Question

If \( a, b \), and \( c \) are non-collinear vectors such that for some scalars \( x, y, z \), the equation \[ x a + y b + z c = 0, \quad x a + x b + x c = 0, \] then

• A. \( x = 0, y = 0, z = 0 \)
• B. \( x \neq 0, y \neq 0, z = 0 \)
• C. \( x = 0, y \neq 0, z \neq 0 \)
• D. \( x \neq 0, y \neq 0, z \neq 0 \)

Hint:

When dealing with non-collinear vectors in a system of equations, if the vector sum is zero, all coefficients must be zero.

Answer 1

The Correct Option is A

Step 1: Understand the problem.
We are given two vector equations: \[ x a + y b + z c = 0 \quad \text{and} \quad x a + x b + x c = 0 \] We are tasked with finding the values of \( x \), \( y \), and \( z \) that satisfy these conditions.

Step 2: Analyze the second equation.
The second equation can be simplified by factoring out \( x \): \[ x (a + b + c) = 0 \] Since \( a \), \( b \), and \( c \) are non-collinear, \( a + b + c \neq 0 \). Therefore, we must have: \[ x = 0 \]

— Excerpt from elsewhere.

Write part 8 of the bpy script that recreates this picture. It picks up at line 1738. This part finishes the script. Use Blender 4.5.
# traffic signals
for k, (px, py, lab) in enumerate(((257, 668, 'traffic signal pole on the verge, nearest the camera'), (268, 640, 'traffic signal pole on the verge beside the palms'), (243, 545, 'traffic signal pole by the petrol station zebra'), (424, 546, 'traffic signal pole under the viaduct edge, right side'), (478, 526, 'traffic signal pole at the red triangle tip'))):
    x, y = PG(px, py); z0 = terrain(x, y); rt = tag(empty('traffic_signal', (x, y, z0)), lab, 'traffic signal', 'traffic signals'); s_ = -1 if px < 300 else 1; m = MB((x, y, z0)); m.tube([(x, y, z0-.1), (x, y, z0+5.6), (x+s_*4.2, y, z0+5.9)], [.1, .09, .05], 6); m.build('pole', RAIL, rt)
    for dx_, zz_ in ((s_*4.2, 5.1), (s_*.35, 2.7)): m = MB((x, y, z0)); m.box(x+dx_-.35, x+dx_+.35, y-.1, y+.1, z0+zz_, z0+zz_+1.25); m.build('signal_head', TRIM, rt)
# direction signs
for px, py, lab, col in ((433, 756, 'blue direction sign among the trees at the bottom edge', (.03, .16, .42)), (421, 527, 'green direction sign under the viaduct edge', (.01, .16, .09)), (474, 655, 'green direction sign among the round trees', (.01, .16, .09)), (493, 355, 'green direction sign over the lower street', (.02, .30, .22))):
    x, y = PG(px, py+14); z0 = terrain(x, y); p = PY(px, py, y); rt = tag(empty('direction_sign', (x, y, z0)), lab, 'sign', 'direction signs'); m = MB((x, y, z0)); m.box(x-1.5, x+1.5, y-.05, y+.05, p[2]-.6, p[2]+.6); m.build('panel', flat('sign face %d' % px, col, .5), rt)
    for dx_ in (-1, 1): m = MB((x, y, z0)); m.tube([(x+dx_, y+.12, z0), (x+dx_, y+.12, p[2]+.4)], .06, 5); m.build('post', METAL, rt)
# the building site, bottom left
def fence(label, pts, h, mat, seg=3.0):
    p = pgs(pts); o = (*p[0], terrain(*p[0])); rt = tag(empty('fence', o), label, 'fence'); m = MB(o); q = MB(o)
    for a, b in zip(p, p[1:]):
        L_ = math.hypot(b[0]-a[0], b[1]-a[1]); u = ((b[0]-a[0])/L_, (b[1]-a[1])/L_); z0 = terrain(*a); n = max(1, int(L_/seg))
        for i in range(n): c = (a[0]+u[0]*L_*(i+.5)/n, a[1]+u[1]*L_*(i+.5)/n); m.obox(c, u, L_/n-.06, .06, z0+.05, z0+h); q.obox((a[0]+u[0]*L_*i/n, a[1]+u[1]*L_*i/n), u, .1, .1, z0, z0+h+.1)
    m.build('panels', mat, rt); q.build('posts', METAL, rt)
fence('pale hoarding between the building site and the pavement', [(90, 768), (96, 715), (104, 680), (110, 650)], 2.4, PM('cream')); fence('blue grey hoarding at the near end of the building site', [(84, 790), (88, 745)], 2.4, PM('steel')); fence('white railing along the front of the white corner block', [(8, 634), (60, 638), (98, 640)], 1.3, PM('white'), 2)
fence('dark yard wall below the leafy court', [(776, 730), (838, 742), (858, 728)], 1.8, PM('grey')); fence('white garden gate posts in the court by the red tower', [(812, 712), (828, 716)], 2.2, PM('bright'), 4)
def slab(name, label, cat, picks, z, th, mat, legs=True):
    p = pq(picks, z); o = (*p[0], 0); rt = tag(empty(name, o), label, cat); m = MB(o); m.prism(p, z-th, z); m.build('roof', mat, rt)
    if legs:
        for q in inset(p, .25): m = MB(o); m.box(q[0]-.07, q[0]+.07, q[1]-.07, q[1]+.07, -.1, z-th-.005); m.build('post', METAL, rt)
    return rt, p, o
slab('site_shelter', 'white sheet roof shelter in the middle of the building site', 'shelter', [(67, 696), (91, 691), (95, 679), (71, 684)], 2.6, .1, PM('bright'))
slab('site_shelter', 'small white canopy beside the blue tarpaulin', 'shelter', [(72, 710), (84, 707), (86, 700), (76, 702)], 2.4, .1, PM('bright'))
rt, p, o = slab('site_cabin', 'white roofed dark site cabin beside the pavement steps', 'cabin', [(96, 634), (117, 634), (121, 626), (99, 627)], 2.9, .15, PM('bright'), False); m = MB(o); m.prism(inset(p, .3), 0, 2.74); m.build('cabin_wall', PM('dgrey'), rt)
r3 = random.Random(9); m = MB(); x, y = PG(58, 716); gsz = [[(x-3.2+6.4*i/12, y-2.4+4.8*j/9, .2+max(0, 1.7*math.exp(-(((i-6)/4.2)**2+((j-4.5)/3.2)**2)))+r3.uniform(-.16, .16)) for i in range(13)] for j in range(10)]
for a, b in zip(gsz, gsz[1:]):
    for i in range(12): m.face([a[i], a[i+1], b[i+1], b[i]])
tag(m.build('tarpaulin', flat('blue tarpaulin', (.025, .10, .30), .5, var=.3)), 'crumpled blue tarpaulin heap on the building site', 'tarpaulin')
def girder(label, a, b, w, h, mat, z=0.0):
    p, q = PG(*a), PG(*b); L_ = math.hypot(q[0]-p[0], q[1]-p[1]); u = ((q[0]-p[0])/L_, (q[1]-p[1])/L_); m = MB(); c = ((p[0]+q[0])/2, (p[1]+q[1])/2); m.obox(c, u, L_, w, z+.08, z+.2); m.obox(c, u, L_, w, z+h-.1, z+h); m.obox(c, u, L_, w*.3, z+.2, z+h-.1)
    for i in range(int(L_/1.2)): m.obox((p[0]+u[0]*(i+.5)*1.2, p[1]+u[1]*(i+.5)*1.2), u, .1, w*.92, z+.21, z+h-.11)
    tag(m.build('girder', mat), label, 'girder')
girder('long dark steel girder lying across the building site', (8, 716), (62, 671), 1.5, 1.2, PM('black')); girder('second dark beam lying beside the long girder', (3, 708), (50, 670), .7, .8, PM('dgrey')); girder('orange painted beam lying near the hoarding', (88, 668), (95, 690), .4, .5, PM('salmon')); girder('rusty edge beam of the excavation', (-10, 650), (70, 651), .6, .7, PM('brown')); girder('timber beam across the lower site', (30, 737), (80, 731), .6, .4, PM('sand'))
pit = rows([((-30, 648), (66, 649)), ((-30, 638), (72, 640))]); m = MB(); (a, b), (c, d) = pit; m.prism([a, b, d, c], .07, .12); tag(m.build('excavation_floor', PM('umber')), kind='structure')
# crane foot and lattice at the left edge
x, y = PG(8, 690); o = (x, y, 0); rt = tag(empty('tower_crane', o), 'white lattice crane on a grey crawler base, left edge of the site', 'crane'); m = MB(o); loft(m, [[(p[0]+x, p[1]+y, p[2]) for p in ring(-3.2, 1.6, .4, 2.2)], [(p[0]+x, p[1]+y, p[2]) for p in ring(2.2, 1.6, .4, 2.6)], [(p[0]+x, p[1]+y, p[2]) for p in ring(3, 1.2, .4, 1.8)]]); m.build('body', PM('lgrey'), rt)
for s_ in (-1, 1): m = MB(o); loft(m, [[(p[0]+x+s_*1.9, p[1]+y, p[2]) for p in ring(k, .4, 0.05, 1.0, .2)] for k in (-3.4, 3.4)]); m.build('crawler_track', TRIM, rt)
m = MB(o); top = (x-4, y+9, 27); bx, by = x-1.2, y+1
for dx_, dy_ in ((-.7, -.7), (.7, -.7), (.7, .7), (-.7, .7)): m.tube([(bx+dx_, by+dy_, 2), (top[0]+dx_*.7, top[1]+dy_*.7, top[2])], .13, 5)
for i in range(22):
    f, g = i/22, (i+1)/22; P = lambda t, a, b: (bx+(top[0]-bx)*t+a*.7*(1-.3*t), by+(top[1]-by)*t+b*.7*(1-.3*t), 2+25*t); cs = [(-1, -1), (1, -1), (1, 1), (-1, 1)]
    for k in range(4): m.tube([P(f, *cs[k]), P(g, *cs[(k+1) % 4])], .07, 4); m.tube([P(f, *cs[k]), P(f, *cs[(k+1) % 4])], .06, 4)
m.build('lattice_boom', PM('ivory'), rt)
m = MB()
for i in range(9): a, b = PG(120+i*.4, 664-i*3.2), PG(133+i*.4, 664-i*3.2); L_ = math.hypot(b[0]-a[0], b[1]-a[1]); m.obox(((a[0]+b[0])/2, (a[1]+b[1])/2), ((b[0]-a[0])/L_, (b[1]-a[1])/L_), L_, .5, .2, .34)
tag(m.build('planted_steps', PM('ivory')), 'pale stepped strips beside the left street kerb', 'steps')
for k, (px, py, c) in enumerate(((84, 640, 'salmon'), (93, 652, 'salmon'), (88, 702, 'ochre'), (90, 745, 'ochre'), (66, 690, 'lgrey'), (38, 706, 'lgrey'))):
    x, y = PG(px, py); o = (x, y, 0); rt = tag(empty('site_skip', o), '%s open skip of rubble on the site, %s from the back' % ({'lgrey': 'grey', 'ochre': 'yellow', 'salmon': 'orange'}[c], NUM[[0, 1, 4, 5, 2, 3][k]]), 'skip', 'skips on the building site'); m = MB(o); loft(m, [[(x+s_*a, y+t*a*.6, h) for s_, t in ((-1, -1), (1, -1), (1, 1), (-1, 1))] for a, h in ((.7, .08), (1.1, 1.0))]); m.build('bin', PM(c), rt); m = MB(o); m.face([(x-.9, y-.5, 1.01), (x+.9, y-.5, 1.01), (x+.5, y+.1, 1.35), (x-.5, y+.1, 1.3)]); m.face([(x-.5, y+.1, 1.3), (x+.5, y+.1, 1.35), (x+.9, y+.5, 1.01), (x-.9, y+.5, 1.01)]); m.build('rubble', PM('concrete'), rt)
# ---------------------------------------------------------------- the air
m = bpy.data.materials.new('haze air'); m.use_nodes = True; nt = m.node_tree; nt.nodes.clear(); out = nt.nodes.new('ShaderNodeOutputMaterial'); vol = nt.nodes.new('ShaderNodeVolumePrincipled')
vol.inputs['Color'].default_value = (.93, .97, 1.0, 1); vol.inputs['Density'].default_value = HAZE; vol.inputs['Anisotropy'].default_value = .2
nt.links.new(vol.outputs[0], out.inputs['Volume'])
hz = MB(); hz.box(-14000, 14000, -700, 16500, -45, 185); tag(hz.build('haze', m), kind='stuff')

Step 3: Substitute \( x = 0 \) into the first equation.
Substituting \( x = 0 \) into the first equation, we get: \[ 0 \cdot a + y b + z c = 0 \] This simplifies to: \[ y b + z c = 0 \] Since \( b \) and \( c \) are non-collinear, the only solution to this equation is: \[ y = 0 \quad \text{and} \quad z = 0 \]

Step 4: Conclusion.
Thus, \( x = 0 \), \( y = 0 \), and \( z = 0 \), which corresponds to option (A).